Mobbing nie musi trwać 6 miesięcy
- mwieczorek8
- 19 sie
- 2 minut(y) czytania

W przeciwieństwie do dyskryminacji, mobbing nie jest zdarzeniem jednorazowym. Dlatego tak ważne jest zrozumienie terminu „długotrwałości” - jednej z przesłąnek mobbingu, które opisałam w artykule Na czym polega mobbing – 7 elementów definicji, które musisz znać.
Długotrwałość ocenia się według miar obiektywnych, ale jednocześnie z uwzględnieniem subiektywnej oceny pracownika doświadczającego tych zachowań.
Długo dominował pogląd, że mobbing może być stwierdzony dopiero po sześciu miesiącach nagannych zachowań lub działań. Niestety w praktyce nadal bardzo często spotykam się z takim podejściem, także w wewnętrznych komisjach antymobbingowych lub postępowaniach sądowych. Mam misję, aby walczyć z tym szkodliwym i nieprawdziwym poglądem.
Na szczęście Sąd Najwyższy wyraźnie zaprzeczył tej regule. Zwróćmy uwagę na wyrok z dnia 17 stycznia 2007 r., w którym SN wskazał, że długotrwałość nękania lub zastraszania pracownika w rozumieniu art. 94(3) § 2 k.p. musi być rozpatrywana w sposób zindywidualizowany i uwzględniać okoliczności konkretnego przypadku. Nie jest zatem możliwe sztywne wskazanie minimalnego okresu niezbędnego do zaistnienia mobbingu. Z art. 94(3) § 2 i 3 k.p., wynika jednak, że dla oceny długotrwałości istotny jest moment wystąpienia wskazanych w tych przepisach skutków nękania lub zastraszania pracownika oraz uporczywość i stopień nasilenia tego rodzaju działań.
To niezwykle ważne orzeczenie, kładące nacisk na realny wpływ zachowań niepożądanych na pracownika, a nie na arbitralnie przyjęte ramy czasowe.
Oznacza to, że intensywne, systematyczne i dotkliwe zachowania o charakterze mobbingowym, prowadzące do negatywnych skutków dla pracownika, mogą zostać uznane za mobbing nawet w znacznie krótszym okresie niż sześć miesięcy.
Przykład: codzienne upokarzanie, izolowanie czy sabotowanie pracy, manifestujące się przez miesiąc, może wywołać znacznie większe i trwalsze szkody niż sporadyczne incydenty rozłożone w czasie.

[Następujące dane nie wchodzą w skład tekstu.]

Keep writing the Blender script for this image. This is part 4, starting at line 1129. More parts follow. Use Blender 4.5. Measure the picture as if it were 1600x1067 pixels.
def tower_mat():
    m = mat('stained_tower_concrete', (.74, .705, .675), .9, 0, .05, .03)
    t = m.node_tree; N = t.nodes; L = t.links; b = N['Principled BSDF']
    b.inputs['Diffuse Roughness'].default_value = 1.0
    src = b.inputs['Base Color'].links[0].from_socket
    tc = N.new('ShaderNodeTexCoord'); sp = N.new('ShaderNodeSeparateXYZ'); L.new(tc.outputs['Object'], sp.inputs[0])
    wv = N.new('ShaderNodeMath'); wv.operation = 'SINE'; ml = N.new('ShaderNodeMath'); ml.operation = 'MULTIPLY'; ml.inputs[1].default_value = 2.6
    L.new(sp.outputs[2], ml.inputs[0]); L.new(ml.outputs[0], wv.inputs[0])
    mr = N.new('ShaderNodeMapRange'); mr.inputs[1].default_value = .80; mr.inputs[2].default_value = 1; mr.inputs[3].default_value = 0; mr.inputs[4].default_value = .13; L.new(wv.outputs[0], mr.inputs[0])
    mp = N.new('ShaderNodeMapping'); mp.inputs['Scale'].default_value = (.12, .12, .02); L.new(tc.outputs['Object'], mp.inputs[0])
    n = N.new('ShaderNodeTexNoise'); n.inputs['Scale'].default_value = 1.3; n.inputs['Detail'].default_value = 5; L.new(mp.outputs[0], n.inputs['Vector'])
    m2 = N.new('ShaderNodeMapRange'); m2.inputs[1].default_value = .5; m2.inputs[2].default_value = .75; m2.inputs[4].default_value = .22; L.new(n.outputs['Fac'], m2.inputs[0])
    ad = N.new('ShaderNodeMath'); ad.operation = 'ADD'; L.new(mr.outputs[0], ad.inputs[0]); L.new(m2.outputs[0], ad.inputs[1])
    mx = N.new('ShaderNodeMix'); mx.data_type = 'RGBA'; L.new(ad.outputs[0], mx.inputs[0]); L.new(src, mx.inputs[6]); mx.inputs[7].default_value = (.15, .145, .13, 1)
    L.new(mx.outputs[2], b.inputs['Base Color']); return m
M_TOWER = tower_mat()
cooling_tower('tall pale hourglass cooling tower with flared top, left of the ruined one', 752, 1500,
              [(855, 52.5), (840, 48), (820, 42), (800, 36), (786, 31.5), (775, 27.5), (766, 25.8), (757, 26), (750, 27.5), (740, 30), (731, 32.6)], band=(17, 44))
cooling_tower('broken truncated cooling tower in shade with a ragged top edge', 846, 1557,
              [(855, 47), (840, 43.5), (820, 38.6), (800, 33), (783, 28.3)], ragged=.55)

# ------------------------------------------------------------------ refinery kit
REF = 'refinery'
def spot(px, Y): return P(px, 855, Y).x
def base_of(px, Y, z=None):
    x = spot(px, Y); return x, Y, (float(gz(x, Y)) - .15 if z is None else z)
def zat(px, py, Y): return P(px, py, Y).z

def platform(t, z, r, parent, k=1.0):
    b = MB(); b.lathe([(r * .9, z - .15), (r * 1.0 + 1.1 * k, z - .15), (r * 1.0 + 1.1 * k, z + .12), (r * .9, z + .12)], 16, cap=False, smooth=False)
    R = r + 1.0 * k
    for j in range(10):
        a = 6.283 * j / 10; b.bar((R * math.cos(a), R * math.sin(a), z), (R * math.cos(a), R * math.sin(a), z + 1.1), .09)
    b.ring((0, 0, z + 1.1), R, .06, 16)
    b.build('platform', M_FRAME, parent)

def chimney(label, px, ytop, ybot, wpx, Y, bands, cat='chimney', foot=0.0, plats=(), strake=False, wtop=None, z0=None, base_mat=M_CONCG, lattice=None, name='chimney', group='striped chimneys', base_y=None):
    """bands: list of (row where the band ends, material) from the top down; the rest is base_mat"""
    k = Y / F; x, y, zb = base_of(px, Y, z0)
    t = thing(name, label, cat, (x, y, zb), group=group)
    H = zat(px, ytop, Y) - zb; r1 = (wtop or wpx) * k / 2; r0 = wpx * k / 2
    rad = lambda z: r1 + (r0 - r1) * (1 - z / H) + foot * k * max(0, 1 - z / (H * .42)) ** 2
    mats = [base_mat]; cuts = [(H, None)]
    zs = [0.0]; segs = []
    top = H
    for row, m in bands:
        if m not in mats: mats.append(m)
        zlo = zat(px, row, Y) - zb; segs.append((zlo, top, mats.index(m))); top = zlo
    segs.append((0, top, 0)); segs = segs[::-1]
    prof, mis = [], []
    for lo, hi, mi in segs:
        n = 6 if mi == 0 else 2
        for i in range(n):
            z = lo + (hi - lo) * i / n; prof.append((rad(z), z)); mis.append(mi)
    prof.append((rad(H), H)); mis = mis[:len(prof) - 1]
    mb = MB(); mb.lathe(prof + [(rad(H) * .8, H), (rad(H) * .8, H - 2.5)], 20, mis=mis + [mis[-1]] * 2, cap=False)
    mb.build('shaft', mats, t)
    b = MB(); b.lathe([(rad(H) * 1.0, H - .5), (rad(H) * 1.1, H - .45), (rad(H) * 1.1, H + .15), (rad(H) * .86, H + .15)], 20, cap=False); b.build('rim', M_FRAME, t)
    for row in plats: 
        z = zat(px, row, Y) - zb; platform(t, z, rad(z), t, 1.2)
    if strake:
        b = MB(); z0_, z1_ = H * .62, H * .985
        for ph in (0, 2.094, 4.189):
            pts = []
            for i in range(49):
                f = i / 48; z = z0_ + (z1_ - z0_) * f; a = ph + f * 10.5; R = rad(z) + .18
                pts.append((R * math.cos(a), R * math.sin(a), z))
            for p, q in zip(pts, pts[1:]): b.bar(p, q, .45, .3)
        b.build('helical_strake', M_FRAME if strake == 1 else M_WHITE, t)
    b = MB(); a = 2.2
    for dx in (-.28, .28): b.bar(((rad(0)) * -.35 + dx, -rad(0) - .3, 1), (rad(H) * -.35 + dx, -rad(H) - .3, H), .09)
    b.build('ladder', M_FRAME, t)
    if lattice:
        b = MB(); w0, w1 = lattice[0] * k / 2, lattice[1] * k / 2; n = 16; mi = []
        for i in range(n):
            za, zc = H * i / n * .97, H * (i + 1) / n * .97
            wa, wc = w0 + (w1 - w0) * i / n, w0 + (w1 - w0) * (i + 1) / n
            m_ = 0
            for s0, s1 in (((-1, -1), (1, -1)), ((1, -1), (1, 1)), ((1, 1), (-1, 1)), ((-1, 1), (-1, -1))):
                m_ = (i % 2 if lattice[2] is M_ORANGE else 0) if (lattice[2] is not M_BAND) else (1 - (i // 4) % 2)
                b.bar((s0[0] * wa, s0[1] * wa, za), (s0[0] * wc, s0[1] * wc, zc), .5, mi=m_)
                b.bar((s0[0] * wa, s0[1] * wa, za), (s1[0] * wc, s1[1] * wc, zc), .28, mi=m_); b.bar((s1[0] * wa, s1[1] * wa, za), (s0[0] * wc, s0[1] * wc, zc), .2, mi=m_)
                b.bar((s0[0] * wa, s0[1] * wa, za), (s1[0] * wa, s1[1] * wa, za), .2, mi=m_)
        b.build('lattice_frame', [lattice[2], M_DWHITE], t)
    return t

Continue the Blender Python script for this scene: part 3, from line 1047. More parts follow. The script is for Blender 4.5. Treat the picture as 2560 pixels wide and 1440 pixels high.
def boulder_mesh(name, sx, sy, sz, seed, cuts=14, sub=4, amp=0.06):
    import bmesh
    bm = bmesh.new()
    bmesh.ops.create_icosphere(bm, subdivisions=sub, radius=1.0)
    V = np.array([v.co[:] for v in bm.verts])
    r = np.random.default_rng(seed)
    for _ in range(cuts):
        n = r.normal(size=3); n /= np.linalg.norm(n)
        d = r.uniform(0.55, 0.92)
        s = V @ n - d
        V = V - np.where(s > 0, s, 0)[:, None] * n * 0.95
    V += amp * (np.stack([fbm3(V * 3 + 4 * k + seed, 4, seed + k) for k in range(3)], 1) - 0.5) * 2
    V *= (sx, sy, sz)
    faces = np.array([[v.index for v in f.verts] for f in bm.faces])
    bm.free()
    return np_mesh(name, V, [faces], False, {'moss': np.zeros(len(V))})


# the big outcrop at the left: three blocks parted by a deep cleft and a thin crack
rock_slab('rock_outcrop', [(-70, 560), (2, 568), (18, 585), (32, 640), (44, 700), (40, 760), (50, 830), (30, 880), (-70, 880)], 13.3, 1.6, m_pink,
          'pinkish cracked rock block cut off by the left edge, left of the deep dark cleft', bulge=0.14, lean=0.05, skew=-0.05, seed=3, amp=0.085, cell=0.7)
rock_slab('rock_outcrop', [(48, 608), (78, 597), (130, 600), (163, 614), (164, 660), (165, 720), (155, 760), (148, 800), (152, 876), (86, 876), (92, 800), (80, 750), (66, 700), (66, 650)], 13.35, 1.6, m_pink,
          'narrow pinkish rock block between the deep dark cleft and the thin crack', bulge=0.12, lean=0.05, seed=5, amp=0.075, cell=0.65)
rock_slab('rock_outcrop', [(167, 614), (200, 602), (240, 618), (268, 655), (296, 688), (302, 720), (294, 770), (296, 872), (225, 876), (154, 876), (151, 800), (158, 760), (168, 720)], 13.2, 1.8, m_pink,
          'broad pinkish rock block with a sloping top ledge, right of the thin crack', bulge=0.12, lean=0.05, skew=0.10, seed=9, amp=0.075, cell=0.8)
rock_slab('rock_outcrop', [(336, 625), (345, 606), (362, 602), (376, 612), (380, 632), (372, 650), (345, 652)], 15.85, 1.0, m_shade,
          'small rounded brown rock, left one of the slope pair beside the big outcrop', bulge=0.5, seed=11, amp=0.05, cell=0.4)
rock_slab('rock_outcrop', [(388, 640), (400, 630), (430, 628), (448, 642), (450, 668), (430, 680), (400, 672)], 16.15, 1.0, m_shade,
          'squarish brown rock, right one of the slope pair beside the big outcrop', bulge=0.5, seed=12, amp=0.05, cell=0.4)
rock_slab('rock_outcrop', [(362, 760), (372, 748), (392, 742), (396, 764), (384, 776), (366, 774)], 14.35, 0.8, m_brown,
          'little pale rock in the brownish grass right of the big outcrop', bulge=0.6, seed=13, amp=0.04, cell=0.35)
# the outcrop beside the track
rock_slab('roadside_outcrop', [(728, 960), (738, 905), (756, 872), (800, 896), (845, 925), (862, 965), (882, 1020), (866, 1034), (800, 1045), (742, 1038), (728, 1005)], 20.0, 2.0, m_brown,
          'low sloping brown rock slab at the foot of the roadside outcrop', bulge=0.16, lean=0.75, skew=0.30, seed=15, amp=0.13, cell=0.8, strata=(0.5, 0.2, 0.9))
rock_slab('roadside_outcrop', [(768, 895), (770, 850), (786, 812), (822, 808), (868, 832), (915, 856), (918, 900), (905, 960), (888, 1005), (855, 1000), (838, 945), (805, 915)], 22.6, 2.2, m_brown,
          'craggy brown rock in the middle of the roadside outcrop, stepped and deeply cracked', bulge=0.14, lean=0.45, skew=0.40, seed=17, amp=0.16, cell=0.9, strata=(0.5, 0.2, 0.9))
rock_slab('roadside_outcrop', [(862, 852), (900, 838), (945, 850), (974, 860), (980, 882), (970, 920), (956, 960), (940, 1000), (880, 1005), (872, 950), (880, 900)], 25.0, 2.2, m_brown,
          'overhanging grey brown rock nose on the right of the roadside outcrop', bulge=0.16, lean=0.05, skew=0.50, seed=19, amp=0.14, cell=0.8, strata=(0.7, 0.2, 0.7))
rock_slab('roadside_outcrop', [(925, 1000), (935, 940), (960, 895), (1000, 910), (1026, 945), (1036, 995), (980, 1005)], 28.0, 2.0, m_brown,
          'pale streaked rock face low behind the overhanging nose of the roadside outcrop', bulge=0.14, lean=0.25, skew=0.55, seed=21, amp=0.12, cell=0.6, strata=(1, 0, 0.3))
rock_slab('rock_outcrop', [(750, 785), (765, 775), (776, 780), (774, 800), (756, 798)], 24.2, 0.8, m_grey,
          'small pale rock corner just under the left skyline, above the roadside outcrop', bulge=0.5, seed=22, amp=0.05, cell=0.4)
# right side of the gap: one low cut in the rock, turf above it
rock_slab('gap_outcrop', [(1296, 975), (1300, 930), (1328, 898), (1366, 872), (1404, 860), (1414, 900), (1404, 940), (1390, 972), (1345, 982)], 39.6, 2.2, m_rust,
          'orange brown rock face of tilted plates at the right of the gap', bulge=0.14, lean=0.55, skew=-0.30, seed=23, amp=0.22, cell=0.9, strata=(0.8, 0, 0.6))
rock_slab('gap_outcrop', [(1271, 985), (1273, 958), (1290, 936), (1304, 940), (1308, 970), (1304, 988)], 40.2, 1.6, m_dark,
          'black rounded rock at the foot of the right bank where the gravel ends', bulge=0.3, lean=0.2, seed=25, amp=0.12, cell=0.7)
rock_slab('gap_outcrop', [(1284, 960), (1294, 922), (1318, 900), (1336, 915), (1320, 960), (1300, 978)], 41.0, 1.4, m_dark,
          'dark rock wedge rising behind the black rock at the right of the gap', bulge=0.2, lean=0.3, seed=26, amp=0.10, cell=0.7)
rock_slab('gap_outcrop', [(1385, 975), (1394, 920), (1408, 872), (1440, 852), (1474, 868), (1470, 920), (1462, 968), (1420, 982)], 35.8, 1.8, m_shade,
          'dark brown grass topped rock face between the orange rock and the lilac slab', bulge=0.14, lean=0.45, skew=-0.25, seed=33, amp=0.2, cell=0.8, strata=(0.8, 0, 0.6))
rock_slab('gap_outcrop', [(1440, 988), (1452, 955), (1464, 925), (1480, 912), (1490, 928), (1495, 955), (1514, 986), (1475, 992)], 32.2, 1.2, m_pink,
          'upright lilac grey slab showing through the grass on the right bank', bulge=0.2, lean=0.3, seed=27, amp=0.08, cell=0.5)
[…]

W praktyce antymobbingowej, także w postępowaniach prowadzonych w ramach komisji antymobbingowych należy odejść od automatycznego odrzucania zgłoszeń, które nie spełniają arbitralnego kryterium czasowego. Zamiast tego, należy skupić się na gruntownej analizie charakteru działań, ich intensywności i przede wszystkim – faktycznych skutków dla pracownika.